Yet another win for Systemd.
Not compelling to me. Gonna stick with runit and/or s6 on my Artix Linux systems at home. But you do you Lennart.
You assessment isn’t entirely correct as this is indeed related to systemd. Read the PR https://github.com/systemd/systemd/pull/29748
@TCB13 services aren’t systemd-related just because they are launched by systemd.
From what I see in the repo, this functionality is being built into systemd (in the same vein as something like systemd-resolved), and introduces a new target dedicated for the new feature.
Sure, you could probably rip it out and use it with your own init system, but that seems tedious to now scour the documentation to ensure your init system brings up the ‘dependencies’ launched at the preceeding systemd targets, so the NVMe TCP service can run.
Would be easier to just use another existing implementation IMO, most people running their own init systems probably want more than the bare minimum featureset offered by the services included in systemd’s package
A service by itself shouldn’t be systemd, it should be implemented separately and run under systemd. However, this is using the systemd target subsystem which is a little more specific.
How is it related? Is there something preventing the executable from running without systemd? Just providing a service and target file doesn’t mean anything if it can run without them just fine. If it came with a reference init script instead I don’t think people would be arguing that it’s part of sysvinit and that sysvinit is bloated.
Oh, another arm growing.
“ via NVMe-TCP (in case you wonder what that is: it’s the new hot shit for exposing block devices over the network, kinda like iSCSI…”
So….?
I’m happy that this is coming to linux (I believe Nutanix has a great method to expose storage over IPs), but I would have liked if this was a bit more project/dependence agnostic.

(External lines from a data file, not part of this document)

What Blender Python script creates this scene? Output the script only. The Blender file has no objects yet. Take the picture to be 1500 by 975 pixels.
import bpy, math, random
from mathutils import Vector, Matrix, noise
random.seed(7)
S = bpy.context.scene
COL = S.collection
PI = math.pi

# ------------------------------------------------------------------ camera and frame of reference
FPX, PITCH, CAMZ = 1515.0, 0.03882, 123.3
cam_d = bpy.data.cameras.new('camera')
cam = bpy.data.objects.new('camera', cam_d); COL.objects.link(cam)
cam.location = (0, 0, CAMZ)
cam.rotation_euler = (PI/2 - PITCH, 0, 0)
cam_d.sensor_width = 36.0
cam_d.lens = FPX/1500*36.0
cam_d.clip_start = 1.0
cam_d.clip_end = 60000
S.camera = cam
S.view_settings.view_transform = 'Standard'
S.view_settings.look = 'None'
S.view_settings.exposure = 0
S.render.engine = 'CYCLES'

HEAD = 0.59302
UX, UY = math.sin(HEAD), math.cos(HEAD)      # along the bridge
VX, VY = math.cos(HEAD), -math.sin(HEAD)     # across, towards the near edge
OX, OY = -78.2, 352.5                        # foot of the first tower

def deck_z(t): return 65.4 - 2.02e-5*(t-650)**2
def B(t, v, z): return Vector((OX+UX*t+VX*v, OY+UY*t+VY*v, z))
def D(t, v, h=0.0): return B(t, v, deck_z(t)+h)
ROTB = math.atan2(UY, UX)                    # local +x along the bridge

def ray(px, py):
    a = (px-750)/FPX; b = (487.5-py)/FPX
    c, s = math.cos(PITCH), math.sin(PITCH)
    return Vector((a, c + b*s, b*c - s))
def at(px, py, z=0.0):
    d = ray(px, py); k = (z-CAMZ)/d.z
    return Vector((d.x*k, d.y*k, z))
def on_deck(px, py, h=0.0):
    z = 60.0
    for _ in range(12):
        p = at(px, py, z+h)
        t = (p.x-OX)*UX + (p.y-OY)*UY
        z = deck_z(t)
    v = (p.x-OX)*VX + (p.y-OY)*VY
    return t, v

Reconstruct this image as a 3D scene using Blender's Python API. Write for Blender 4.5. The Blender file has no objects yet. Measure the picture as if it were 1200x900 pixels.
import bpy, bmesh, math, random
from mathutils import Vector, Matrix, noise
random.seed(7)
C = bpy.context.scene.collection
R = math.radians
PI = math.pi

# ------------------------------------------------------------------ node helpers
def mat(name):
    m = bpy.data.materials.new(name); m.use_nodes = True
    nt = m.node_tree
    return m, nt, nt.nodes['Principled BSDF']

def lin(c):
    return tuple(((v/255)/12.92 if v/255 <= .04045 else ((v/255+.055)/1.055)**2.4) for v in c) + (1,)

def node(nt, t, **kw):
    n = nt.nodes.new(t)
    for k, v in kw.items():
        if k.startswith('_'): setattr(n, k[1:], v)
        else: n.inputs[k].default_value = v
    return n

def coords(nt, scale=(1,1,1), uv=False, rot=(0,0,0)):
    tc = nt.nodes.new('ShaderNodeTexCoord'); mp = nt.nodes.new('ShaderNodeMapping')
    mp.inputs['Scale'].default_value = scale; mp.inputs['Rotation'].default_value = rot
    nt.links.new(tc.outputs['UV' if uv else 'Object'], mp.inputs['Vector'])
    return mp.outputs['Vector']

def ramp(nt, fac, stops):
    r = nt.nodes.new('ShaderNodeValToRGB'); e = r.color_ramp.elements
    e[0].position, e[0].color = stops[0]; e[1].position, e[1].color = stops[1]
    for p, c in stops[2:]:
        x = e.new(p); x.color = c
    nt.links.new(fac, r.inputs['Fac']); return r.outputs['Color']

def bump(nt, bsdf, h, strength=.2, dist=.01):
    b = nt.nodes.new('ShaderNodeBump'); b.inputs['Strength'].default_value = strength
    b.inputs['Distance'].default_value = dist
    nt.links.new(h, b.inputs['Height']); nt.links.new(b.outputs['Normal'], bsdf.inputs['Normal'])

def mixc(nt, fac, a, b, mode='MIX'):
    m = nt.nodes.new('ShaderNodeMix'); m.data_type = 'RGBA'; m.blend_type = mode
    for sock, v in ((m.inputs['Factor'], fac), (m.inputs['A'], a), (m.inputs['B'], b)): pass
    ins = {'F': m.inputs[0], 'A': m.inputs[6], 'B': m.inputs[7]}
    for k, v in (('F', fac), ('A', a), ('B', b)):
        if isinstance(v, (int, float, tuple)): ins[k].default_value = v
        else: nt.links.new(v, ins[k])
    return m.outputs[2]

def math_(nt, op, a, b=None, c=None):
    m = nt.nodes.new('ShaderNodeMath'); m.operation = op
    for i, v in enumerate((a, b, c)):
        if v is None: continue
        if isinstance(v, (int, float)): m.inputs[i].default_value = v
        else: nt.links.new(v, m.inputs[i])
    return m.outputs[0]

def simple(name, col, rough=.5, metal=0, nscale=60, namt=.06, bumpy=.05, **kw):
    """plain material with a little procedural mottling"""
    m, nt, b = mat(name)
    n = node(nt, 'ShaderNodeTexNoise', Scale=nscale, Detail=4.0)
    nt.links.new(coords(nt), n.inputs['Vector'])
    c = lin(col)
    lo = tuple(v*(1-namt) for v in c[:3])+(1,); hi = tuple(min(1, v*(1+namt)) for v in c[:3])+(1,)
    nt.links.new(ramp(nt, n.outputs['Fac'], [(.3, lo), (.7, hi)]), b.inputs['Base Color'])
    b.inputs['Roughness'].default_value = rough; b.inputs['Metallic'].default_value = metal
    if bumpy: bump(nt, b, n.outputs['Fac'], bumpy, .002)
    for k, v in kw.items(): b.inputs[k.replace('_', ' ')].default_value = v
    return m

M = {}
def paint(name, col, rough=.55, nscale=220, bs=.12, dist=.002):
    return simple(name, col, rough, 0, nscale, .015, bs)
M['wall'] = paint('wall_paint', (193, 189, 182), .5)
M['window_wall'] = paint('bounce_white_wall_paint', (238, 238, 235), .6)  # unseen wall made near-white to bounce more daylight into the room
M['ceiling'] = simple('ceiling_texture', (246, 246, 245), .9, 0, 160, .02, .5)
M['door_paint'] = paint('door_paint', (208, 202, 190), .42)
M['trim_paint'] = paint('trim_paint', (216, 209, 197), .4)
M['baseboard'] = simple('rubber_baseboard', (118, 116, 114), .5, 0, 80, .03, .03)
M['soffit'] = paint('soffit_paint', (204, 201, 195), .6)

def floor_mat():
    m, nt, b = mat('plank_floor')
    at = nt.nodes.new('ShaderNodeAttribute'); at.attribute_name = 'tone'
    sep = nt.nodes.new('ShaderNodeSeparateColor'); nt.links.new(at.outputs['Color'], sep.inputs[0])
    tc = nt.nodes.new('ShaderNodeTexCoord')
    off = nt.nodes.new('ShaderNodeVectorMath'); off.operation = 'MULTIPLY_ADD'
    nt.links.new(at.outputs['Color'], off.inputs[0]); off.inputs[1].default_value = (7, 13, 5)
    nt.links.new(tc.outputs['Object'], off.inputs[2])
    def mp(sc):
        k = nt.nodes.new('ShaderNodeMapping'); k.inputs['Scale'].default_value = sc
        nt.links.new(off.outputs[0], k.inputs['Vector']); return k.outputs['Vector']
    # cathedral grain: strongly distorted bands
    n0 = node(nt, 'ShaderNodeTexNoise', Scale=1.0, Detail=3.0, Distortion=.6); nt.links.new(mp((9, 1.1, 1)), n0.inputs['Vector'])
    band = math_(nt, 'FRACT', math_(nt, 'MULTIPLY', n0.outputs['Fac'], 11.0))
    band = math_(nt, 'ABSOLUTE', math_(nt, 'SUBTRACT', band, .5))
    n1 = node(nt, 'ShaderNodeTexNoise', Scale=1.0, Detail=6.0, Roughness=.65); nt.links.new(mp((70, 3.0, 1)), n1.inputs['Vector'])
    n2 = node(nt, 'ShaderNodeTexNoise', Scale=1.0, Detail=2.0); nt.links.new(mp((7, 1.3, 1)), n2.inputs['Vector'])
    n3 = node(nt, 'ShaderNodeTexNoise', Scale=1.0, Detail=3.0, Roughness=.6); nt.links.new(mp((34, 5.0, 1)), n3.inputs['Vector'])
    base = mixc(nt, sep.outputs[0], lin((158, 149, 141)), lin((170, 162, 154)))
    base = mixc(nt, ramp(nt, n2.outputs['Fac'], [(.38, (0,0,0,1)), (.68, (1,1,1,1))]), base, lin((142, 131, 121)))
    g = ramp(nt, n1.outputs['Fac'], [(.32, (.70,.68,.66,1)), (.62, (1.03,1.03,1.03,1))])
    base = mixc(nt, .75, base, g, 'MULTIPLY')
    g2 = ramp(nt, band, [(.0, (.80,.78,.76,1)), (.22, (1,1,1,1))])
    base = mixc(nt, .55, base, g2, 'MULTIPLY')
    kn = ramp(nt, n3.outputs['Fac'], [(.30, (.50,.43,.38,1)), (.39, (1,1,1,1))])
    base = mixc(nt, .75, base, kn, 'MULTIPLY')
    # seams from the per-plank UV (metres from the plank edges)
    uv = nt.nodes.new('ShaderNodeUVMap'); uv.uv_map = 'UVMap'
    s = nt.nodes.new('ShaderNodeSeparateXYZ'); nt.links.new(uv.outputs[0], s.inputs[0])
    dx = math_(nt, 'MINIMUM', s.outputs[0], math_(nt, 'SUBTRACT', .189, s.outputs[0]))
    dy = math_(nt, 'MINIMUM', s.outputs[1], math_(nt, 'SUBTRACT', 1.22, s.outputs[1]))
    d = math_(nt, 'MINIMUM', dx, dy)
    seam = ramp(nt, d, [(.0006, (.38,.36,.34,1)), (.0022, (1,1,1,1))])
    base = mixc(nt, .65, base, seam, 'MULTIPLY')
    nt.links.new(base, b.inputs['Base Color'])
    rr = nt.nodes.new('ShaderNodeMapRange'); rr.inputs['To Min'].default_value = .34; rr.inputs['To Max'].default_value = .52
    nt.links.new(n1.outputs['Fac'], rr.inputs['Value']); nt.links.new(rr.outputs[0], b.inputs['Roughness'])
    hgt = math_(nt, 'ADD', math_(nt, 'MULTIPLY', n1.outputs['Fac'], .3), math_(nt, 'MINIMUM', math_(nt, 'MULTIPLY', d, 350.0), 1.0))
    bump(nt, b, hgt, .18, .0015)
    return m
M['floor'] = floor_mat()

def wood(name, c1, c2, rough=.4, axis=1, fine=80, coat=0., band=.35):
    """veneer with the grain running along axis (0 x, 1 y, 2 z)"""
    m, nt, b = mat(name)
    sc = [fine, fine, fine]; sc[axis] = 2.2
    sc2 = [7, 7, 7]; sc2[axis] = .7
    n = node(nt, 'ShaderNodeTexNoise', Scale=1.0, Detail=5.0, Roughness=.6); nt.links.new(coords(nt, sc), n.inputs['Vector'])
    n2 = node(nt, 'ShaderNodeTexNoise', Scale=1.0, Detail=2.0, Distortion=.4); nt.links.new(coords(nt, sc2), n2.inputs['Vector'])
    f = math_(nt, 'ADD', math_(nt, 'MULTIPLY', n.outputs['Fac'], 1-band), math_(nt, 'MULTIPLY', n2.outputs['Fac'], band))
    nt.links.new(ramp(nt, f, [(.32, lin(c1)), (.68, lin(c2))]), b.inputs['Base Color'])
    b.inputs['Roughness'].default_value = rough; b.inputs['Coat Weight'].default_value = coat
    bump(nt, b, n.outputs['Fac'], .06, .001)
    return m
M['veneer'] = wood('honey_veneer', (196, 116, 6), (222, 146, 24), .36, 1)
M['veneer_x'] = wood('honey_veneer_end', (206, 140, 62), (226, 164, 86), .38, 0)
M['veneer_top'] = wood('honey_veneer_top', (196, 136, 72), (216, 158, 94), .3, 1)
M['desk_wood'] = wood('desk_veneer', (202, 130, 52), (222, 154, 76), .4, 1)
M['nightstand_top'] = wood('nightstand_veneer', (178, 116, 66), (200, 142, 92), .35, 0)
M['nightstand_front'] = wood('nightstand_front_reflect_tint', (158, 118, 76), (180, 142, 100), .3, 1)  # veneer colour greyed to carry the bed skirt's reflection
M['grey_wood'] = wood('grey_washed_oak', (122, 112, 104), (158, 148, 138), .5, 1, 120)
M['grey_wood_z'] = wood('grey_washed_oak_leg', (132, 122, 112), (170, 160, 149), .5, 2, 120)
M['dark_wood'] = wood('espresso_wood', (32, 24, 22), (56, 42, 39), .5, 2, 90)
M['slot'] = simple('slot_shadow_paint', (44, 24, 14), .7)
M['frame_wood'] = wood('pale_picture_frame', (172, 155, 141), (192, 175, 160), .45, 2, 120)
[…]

I mean, it specifically is giving support for booting disks over an existing protocol to systemd. That’s pretty well within scope?
Oh, my gripe is not with Poettering creating a systemd service for it (for I cannot dispute that systemd wrappers such as this does make life somewhat easier), but I would have liked perhaps a more distribution agnostic method of running NVMe-TCP in a way that the OS would not have to be booted. I suppose I do understand the community’s support for this: systemd is used by most of the popular distributions, and writing a service in it will enable systemd to maybe interleave this between other processes and perhaps fulfill the goal of producing a block device on an L3 network without booting userland.
As one can probably surmise, I do not have a great understanding of how the process works - will have to figure out how MacOS did it first, and then about how Poettering implemented it. I think I’ll have a better idea of what the solution is geared towards.
Thanks for your comment!
I would have liked perhaps a more distribution agnostic method of running NVMe-TCP in a way that the OS would not have to be booted.
From the pull request:
This all requires that the target mode stuff is included in the initrd of course. And the system will the stay in the initrd forever.
I think that’s as minimal a boot target as you can reasonably get, or in other words you’re as far away from booting the OS as you can get.
So now the question is whether this uses any systemd-specific interfaces beyond the .service and .target files. If not, it should not take much effort to create a wrapper init script for the executable and run it on non systemd distros.